▶ What you need to do
Filter the records below down to lines containing "this".

(Dataset items)
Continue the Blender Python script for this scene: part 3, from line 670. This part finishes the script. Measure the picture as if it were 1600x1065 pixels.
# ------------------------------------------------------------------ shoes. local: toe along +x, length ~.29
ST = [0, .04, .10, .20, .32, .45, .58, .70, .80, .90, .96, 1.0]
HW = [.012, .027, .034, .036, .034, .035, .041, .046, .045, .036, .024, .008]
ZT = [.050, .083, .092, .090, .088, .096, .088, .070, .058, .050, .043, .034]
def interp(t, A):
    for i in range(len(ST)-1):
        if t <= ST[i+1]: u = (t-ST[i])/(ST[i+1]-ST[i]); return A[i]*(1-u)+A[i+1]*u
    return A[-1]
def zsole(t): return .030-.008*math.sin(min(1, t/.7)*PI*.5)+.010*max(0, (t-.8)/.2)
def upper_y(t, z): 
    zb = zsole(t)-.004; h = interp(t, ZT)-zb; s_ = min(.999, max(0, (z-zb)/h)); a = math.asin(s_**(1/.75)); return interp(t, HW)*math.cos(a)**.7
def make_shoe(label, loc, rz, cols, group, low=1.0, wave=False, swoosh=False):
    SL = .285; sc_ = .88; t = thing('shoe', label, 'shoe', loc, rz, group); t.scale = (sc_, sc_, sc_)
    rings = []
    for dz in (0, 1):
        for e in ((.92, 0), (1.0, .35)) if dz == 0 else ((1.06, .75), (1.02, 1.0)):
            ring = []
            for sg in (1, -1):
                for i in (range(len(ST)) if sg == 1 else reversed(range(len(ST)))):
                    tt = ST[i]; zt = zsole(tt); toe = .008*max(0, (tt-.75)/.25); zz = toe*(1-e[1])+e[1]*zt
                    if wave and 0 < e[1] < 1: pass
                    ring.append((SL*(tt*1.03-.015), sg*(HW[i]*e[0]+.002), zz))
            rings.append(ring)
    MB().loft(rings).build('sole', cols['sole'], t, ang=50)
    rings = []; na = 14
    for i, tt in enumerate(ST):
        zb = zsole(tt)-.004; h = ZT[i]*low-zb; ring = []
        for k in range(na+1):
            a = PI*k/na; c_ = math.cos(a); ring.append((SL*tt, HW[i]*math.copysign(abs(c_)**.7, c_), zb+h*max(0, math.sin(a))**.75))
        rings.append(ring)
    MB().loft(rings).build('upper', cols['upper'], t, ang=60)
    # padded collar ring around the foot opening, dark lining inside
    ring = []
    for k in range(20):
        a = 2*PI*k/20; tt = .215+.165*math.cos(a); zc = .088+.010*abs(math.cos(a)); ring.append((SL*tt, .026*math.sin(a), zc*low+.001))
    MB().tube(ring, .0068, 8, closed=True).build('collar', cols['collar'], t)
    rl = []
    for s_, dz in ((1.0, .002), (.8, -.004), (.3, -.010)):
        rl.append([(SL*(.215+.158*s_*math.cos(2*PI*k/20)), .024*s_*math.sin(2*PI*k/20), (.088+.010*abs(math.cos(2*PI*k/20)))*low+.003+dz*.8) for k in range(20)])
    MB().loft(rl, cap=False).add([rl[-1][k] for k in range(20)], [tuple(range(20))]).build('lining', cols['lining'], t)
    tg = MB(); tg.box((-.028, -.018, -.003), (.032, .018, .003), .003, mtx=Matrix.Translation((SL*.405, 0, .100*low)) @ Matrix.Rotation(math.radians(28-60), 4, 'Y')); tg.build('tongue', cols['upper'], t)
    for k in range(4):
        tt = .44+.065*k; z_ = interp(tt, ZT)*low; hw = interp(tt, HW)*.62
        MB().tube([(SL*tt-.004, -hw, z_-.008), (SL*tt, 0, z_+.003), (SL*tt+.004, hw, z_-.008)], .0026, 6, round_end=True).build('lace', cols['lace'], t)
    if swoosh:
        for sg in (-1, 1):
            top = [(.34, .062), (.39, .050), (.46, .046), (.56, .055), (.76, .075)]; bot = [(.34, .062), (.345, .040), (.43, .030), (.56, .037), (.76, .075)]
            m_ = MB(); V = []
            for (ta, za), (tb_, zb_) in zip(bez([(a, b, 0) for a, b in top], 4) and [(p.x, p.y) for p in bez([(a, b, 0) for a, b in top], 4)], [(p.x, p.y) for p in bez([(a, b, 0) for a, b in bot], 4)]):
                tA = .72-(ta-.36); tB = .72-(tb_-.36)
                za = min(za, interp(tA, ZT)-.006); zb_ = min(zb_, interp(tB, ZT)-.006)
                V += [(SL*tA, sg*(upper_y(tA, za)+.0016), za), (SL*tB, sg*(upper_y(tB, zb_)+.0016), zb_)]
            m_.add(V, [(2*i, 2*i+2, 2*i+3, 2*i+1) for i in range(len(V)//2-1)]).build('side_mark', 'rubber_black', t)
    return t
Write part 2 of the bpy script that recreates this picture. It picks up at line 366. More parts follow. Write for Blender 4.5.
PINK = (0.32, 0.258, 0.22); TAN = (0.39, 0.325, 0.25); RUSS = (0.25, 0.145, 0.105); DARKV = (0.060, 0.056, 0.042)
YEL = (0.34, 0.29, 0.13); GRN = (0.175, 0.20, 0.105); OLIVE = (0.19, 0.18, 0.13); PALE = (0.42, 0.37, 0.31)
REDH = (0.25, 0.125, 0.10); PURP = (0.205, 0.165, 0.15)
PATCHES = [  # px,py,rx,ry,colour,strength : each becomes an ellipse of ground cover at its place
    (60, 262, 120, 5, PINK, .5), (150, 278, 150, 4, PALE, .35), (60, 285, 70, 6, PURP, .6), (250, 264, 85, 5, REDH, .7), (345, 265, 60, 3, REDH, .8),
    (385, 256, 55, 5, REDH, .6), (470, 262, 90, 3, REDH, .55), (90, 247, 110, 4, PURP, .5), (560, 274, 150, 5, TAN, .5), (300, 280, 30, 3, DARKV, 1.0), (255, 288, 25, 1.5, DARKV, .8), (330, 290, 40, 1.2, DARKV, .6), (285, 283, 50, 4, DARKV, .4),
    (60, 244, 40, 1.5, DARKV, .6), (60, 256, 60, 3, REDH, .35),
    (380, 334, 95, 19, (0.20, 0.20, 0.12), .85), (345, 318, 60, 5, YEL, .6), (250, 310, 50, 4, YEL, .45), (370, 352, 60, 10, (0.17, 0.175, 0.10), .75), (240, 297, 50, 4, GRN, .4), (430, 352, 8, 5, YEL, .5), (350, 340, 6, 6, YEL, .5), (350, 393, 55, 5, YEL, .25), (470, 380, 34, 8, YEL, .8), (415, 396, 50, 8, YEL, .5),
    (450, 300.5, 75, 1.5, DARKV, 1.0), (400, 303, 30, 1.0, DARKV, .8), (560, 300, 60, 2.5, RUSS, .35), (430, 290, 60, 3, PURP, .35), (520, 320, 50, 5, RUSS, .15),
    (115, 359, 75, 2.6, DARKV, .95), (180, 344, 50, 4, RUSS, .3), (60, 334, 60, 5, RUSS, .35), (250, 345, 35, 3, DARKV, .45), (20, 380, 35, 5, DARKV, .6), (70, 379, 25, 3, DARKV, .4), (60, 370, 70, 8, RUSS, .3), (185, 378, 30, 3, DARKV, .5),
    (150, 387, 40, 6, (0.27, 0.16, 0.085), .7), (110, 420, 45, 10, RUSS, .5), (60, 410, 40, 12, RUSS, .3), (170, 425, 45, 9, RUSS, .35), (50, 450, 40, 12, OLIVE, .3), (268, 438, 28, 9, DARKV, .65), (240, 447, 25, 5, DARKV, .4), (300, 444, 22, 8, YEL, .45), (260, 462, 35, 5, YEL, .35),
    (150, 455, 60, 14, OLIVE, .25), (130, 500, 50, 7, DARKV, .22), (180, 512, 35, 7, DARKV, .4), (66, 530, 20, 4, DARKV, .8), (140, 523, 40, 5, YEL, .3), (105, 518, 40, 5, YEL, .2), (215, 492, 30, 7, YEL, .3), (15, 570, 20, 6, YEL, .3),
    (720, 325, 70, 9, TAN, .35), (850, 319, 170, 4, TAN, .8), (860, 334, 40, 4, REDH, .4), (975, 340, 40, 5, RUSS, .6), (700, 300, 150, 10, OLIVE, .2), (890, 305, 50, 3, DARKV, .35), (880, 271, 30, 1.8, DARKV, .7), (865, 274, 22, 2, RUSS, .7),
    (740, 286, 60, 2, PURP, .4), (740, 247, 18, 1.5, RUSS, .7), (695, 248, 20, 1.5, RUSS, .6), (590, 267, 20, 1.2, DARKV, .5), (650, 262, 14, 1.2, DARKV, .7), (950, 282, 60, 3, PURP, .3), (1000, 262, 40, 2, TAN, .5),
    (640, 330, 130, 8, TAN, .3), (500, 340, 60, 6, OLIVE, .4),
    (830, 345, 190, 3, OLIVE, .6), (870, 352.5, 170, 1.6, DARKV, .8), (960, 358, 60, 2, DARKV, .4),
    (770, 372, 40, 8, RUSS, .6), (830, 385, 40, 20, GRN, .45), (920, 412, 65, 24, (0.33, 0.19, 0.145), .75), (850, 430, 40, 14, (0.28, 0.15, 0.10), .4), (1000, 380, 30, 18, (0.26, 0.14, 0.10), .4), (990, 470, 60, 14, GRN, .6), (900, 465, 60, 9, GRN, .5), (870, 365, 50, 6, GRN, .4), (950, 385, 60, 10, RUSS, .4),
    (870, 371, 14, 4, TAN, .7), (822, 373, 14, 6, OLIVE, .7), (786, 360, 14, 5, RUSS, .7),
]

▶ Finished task
Continue the Blender Python script for this scene: part 3, from line 670. This part finishes the script. Measure the picture as if it were 1600x1065 pixels.
Write part 2 of the bpy script that recreates this picture. It picks up at line 366. More parts follow. Write for Blender 4.5.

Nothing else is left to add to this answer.